L’agrotourisme complète l’activité fromagère. « Ce que je fais à la bergerie, ce n’est pas une soirée dégustation, c’est un repas à la ferme », précise Lionel. La formule privilégie l’intimité : « C’est sur réservation avec 20 personnes maximum. Je veux que ça reste convivial. »

L’observation des comportements a façonné le concept : « Je me suis aperçu qu’en faisant entrée-plat-dessert, pendant que les gens attendaient, ils buvaient un petit coup. C’est là que se passait la convivialité. » Cette analyse l’a conduit à supprimer l’entrée au profit d’un apéritif prolongé avec des préparations maison.

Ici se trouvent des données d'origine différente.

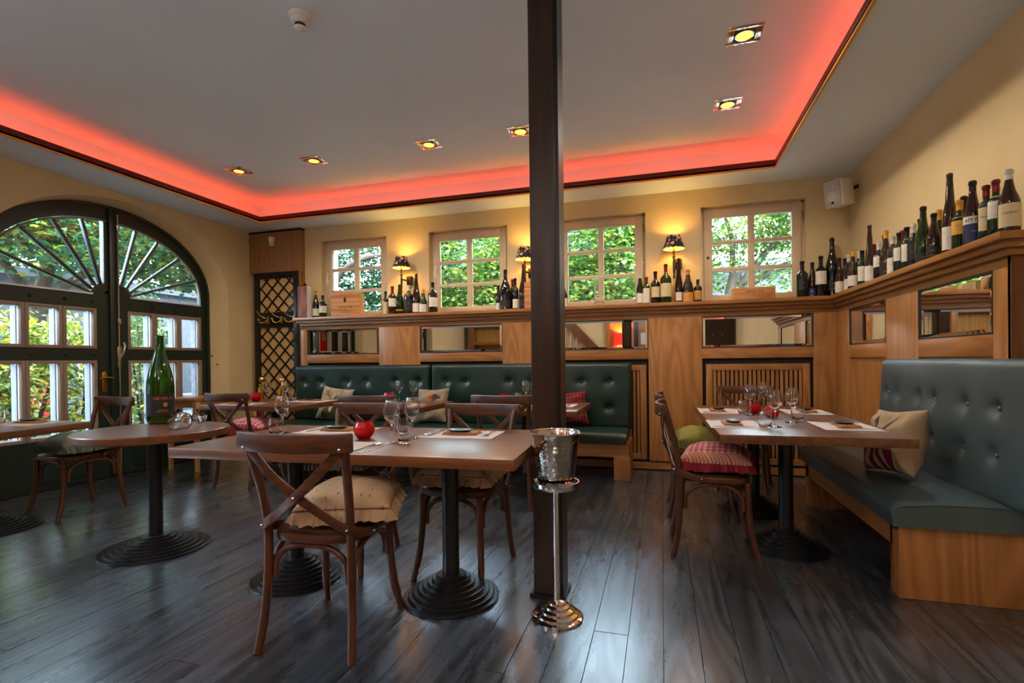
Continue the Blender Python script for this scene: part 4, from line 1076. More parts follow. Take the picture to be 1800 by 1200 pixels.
# ================================================================== BOTTLES
def prof(kind, h, r):
    n = .0145 if r < .045 else .017
    if kind == 'bdx': P = [(.0, 0), (r*.9, 0), (r, .006), (r, .60), (r*.97, .635), (r*.78, .68), (r*.5, .72), (n, .76), (n*.97, .93), (n*1.15, .935), (n*1.15, .975), (n, .98), (n*.9, 1)]
    elif kind == 'bur': P = [(.0, 0), (r*.9, 0), (r, .006), (r, .44), (r*.96, .50), (r*.8, .58), (r*.58, .66), (n*1.25, .76), (n, .84), (n*.97, .94), (n*1.15, .945), (n*1.15, .98), (n*.9, 1)]
    elif kind == 'champ': P = [(.0, 0), (r*.9, 0), (r, .006), (r, .40), (r*.95, .48), (r*.78, .58), (r*.52, .68), (n*1.3, .78), (n*1.05, .88), (n, .93), (n*1.2, .935), (n*1.2, .975), (n*.9, 1)]
    else: P = [(.0, 0), (r*.9, 0), (r, .006), (r, .38), (r*.93, .46), (r*.76, .56), (r*.56, .66), (n*1.3, .78), (n*1.0, .88), (n*.95, .96), (n*1.1, .965), (n*1.1, .99), (n*.9, 1)]
    return [(a, (z if z < .0061 and z > 0 else z*h)) for a, z in P]
def radius_at(P, z):
    for (a, za), (b, zb) in zip(P, P[1:]):
        if za <= z <= zb and zb > za: return a+(b-a)*(z-za)/(zb-za)
    return P[-1][0]
def band(P, z0, z1, a0, a1, off, n=14):
    m_ = MB(); Q = []; F = []
    zs = [z0+(z1-z0)*k/4 for k in range(5)]
    for z in zs:
        rr_ = radius_at(P, z)+off
        for i in range(n+1): a = a0+(a1-a0)*i/n; Q.append((rr_*math.cos(a), rr_*math.sin(a), z))
    for k in range(4):
        for i in range(n): F.append((k*(n+1)+i, k*(n+1)+i+1, (k+1)*(n+1)+i+1, (k+1)*(n+1)+i))
    return m_.add(Q, F)
def wrap_text(txt, size, P, zc, a, off):
    vs_, fs = text_geo(txt, size); Q = []
    for x, y in vs_:
        z = zc+y; rr_ = radius_at(P, z)+off; t = a+x/rr_; Q.append((rr_*math.cos(t), rr_*math.sin(t), z))
    return MB().add(Q, fs)
def bottle(x, y, z, h, r, kind, glass, cap, label, l0, l1, desc, group, turn=0, text=None, tcol='ink'):
    b = tag(empty('bottle', (x, y, z)), desc, 'bottle', group); P = prof(kind, h, r)
    MB().lathe(P, 24).build('glass', glass, b, smooth=45)
    ang = math.atan2(-y, -x)+turn
    if cap:
        c0 = .80 if kind == 'bdx' else .84
        m_ = MB(); Q = [(radius_at(P, k)+.0009, k) for k in (c0*h, (c0+.06)*h, .925*h)]+[(radius_at(P, .95*h)+.0012, .936*h), (radius_at(P, .95*h)+.0012, .985*h), (.006, h+.0012), (0, h+.0012)]
        m_.lathe(Q, 20).build('capsule', cap, b, smooth=45)
    if label:
        lo = band(P, l0*h, l1*h, ang-1.15, ang+1.15, .0007).build('label', label, b, smooth=60)
        ink = {'label_white': 'ink_soft', 'label_cream': 'ink_soft', 'label_yellow': 'ink', 'label_gold': 'ink', 'label_black': 'ink_gold', 'label_blue': 'ink_white'}[label]
        hz = (l1-l0)*h; m_ = MB()
        if text:
            t = wrap_text(text, hz*.12 if label != 'label_blue' else hz*.34, P, (l0+(l1-l0)*.55)*h, ang, .0013); t.build('lettering', tcol, lo)
        for k, (f, wd) in enumerate(random.choice((((.76, .22), (.36, .42), (.28, .34)), ((.62, .4), (.2, .3)), ((.7, .3), (.58, .36), (.14, .42)), ((.5, .38),)))):
            if text and k < 1: continue
            zz_ = (l0+(l1-l0)*f)*h; m2 = band(P, zz_-.0009, zz_+.0009, ang-wd*.8, ang+wd*.8, .0012, 6); m_.add(m2.v, m2.f)
        m_.build('print', ink, lo)['kind'] = 'stuff'
    return b
BOT = [
('A1', -4.252, 5.560, 0.352, 0.0429, 'bur', 'bottle_dark', 'foil_yellow', 'label_white', 0.08, 0.34),
('A2', -4.148, 5.560, 0.288, 0.0489, 'bdx', 'bottle_green', 'foil_dark', 'label_white', 0.22, 0.52),
('A0', -4.454, 5.610, 0.465, 0.0439, 'bdx', 'bottle_dark', 'foil_dark', None, 0.00, 0.00),
('B1', -3.244, 5.560, 0.294, 0.0334, 'bdx', 'bottle_dark', 'foil_dark', 'label_cream', 0.05, 0.55),
('B2', -3.140, 5.540, 0.349, 0.0504, 'bdx', 'bottle_brown', 'foil_red', 'label_white', 0.28, 0.56),
('B3', -3.056, 5.570, 0.369, 0.0502, 'champ', 'bottle_green', None, 'label_gold', 0.12, 0.17),
('B4', -2.926, 5.550, 0.353, 0.0533, 'bdx', 'bottle_dark', 'foil_white', 'label_black', 0.10, 0.50),
('B5', -2.832, 5.570, 0.488, 0.0492, 'flute', 'bottle_brown', 'foil_dark', 'label_white', 0.05, 0.26),
('B6', -2.732, 5.550, 0.288, 0.0468, 'bur', 'bottle_green', 'foil_yellow', 'label_white', 0.06, 0.38),
('B7', -2.607, 5.550, 0.369, 0.0555, 'bdx', 'bottle_dark', 'foil_dark', 'label_white', 0.20, 0.50),
('C1', -1.801, 5.600, 0.300, 0.0276, 'bdx', 'bottle_brown', 'foil_dark', 'label_white', 0.03, 0.30),
('C2', -1.698, 5.540, 0.460, 0.0678, 'champ', 'bottle_dark', 'foil_dark', 'label_black', 0.08, 0.24),
('C3', -1.635, 5.620, 0.359, 0.0273, 'bdx', 'bottle_dark', 'foil_red', None, 0.00, 0.00),
('C4', -1.582, 5.540, 0.357, 0.0368, 'bdx', 'bottle_dark', 'foil_dark', 'label_white', 0.05, 0.33),
('C5', -1.486, 5.550, 0.513, 0.0532, 'flute', 'bottle_brown', 'foil_dark', 'label_black', 0.05, 0.22),
('C7', -1.033, 5.550, 0.296, 0.0445, 'bur', 'bottle_green', 'foil_white', 'label_white', 0.05, 0.35),
('D1', -0.211, 5.550, 0.334, 0.0336, 'bur', 'bottle_green', 'foil_white', 'label_white', 0.05, 0.35),
('D2', -0.145, 5.540, 0.287, 0.0362, 'bdx', 'bottle_green', 'foil_red', 'label_white', 0.05, 0.58),
('D3', -0.054, 5.550, 0.343, 0.0460, 'bdx', 'bottle_dark', 'foil_dark', 'label_cream', 0.20, 0.52),
('D4', 0.050, 5.530, 0.410, 0.0566, 'bdx', 'bottle_green', 'foil_red', 'label_cream', 0.16, 0.50),
('D5', 0.179, 5.560, 0.466, 0.0379, 'flute', 'bottle_brown', None, 'label_white', 0.05, 0.24),
('D6', 0.268, 5.540, 0.339, 0.0526, 'champ', 'bottle_brown', 'label_gold', 'label_gold', 0.03, 0.30),
('D7', 0.364, 5.550, 0.235, 0.0412, 'bdx', 'bottle_dark', 'foil_dark', 'label_gold', 0.10, 0.50),
('E1', 1.316, 5.530, 0.355, 0.0492, 'bdx', 'bottle_dark', 'foil_dark', 'label_black', 0.20, 0.50),
('E2', 1.411, 5.560, 0.343, 0.0306, 'bur', 'bottle_brown', 'foil_dark', 'label_blue', 0.03, 0.26),
('E3', 1.474, 5.520, 0.392, 0.0494, 'bdx', 'bottle_dark', 'foil_dark', 'label_white', 0.30, 0.62),
('E4', 1.583, 5.570, 0.569, 0.0638, 'champ', 'bottle_dark', 'foil_dark', 'label_black', 0.10, 0.28),
('E5', 1.611, 5.460, 0.355, 0.0387, 'bur', 'bottle_brown', 'foil_dark', 'label_white', 0.08, 0.36),
('R1', 1.660, 5.463, 0.347, 0.0201, 'bdx', 'bottle_brown', 'foil_dark', 'label_cream', 0.05, 0.50),
('R2', 1.620, 5.236, 0.342, 0.0213, 'bdx', 'bottle_dark', 'foil_white', 'label_white', 0.05, 0.35),
('R3', 1.600, 5.073, 0.345, 0.0328, 'bur', 'bottle_brown', 'foil_yellow', 'label_white', 0.10, 0.36),
('R4', 1.650, 5.089, 0.340, 0.0224, 'bdx', 'bottle_dark', 'foil_white', 'label_white', 0.05, 0.35),
('R5', 1.600, 4.859, 0.301, 0.0252, 'bdx', 'bottle_green', 'foil_dark', 'label_white', 0.15, 0.55),
('R6', 1.600, 4.700, 0.468, 0.0352, 'flute', 'bottle_brown', None, 'label_white', 0.05, 0.30),
('R7', 1.640, 4.717, 0.319, 0.0277, 'bdx', 'bottle_dark', 'foil_red', 'label_white', 0.30, 0.60),
('R8', 1.600, 4.521, 0.293, 0.0282, 'bdx', 'bottle_dark', 'foil_white', 'label_white', 0.35, 0.62),
('R8b', 1.710, 4.721, 0.387, 0.0182, 'bdx', 'bottle_dark', 'foil_red', None, 0.00, 0.00),
('R9', 1.600, 4.397, 0.350, 0.0407, 'bur', 'bottle_brown', 'foil_yellow', 'label_black', 0.05, 0.30),
('R10', 1.610, 4.304, 0.289, 0.0279, 'bdx', 'bottle_brown', 'foil_white', 'label_white', 0.05, 0.45),
('R11', 1.600, 4.177, 0.285, 0.0269, 'bdx', 'bottle_green', 'foil_dark', 'label_white', 0.30, 0.62),
('R12', 1.660, 4.279, 0.320, 0.0242, 'bdx', 'bottle_green', 'foil_red', 'label_white', 0.30, 0.62),
('R13', 1.600, 4.061, 0.295, 0.0274, 'bdx', 'bottle_green', 'foil_dark', 'label_white', 0.20, 0.72),
('R14', 1.620, 4.014, 0.301, 0.0268, 'bdx', 'bottle_dark', 'foil_white', 'label_black', 0.20, 0.55),
('R16', 1.710, 4.138, 0.364, 0.0182, 'bdx', 'bottle_brown', 'foil_dark', None, 0.00, 0.00),
('R15', 1.610, 3.860, 0.375, 0.0445, 'champ', 'bottle_green', 'foil_dark', 'label_black', 0.05, 0.20),
('R17', 1.600, 3.705, 0.290, 0.0307, 'bur', 'bottle_brown', 'foil_dark', 'label_black', 0.08, 0.28),
('R18', 1.660, 3.779, 0.326, 0.0189, 'bdx', 'bottle_green', 'foil_yellow', 'label_white', 0.05, 0.40),
('R19', 1.600, 3.526, 0.469, 0.0379, 'flute', 'bottle_brown', 'foil_dark', 'label_white', 0.06, 0.34),
('R20', 1.610, 3.449, 0.292, 0.0275, 'bdx', 'bottle_green', 'foil_yellow', 'label_yellow', 0.33, 0.66),
('R21', 1.680, 3.553, 0.339, 0.0184, 'bdx', 'bottle_brown', 'foil_dark', 'label_white', 0.10, 0.50),
('R22', 1.590, 3.282, 0.346, 0.0414, 'bur', 'bottle_brown', 'foil_dark', 'label_blue', 0.05, 0.38),
('R23', 1.610, 3.205, 0.295, 0.0268, 'bdx', 'bottle_green', 'foil_red', 'label_cream', 0.20, 0.60),
('R24', 1.630, 3.165, 0.308, 0.0261, 'bdx', 'bottle_green', 'foil_red', 'label_white', 0.35, 0.72),
('R25', 1.590, 2.989, 0.269, 0.0416, 'bur', 'bottle_brown', 'foil_white', 'label_cream', 0.08, 0.45),
]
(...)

L’ambiance nocturne crée une expérience unique : « La table est entièrement éclairée à la bougie. Comme il n’y a pas de pollution lumineuse, les gens voient tout le ciel étoilé. » 

 

Un secteur en mutation face aux défis contemporains

Troupeau de chèvres corses ©ADOBESTOCK Troupeau de chèvres corses ©ADOBESTOCK

 

La profession traverse une période difficile. En vingt ans, la Corse a perdu 20 000 brebis et est passée de 1 000 éleveurs ovins en 1985² à 790 aujourd’hui³. Les épidémies de fièvre catarrhale ont causé la mort de 43 000 brebis depuis 2000 ⁴.

Aujourd’hui, les bergers fromagers de l’île gèrent 72 000 brebis et 30 000 chèvres mères⁵. La production annuelle atteint 11 millions de litres de lait⁶. Le secteur offre 200 emplois avec 106 projets de recrutement prévus, mais 94 % concernent des postes saisonniers⁷.

Des actions concrètes soutiennent néanmoins la filière. L’AOP Brocciu a été reconnue en 1983, la race ovine corse en 1987⁸. Les progrès génétiques ont permis d’augmenter la production laitière de 40 %⁹. Les éleveurs ont redistribué 8 000 béliers et 15 000 agnelles de qualité dans le cheptel insulaire¹⁰.

 

²  ⁴  ⁹ ¹⁰   https://bluebees.fr/fr/project/180-berger

³ ⁵ ⁶ ⁸   https://www.ilocc-corse.com/la-filiere-lait

⁷  https://orientazione.isula.corsica/metier/berger-bergere/

 

Une bergerie traditionnelle Corse en pierre sèche ©adobestock Une bergerie traditionnelle Corse en pierre sèche ©adobestock

Bon à savoir :

L'héritage des bergeries de pierre sèche Les bergeries traditionnelles (u stazzu) témoignent du génie architectural pastoral. Construites sans mortier, elles comprennent la cabane du berger (a capanna) avec sa voûte en encorbellement, l'espace de travail (tinellaghju) et les caves d'affinage (i casgili). Ces dernières, construites moins hautes pour conserver la fraîcheur, possèdent une entrée réduite par laquelle on se glissait à plat ventre. Ces constructions représentent un patrimoine architectural menacé de disparition.

Perspectives d'avenir et diversification

La bergerie nichée sur les hauteurs des gorges du Prunelli ©adobestock La bergerie nichée sur les hauteurs des gorges du Prunelli ©adobestock

L'adaptation aux nouvelles demandes guide les projets futurs. Lionel envisage l'hébergement insolite : « Il y a des gens qui me disent que c'est dommage qu'on ne puisse pas dormir. Je vais peut-être faire des petites cabanes en bois sommaires, juste avec un lit dedans”. »

La reconnaissance de la transhumance au patrimoine culturel immatériel de l'UNESCO en décembre 2023 valorise ces pratiques¹¹. Cette distinction, obtenue par dix pays européens, célèbre les impacts positifs du pastoralisme sur l'environnement. Il prévient les incendies (130 hectares brûlés en Haute-Corse lors de la saison 2024¹²) et maintient la biodiversité de l’île. 

 

¹¹  https://agriculture.gouv.fr/la-transhumance-reconnue-au-patrimoine-culturel-immateriel-de-lhumanite-de-lunesco

¹²  https://www.francebleu.fr/infos/environnement/haute-corse-la-detection-rapide-des-feux-naissants-une-strategie-qui-porte-ses-fruits-hyacinthe-vanni-4544012

 Vue sur le lac de Todda (Tolla) depuis les Gorges du Prunelli ©adobestock Vue sur le lac de Todda (Tolla) depuis les Gorges du Prunelli ©adobestock

« Vous êtes au milieu de nulle part, vous avez des montagnes partout, il n'y a pas de maisons autour ». Dans ces territoires isolés, les bergers font vivre une économie locale authentique. Leur présence quotidienne freine l'abandon rural et entretient des écosystèmes fragiles que seul le pâturage peut gérer.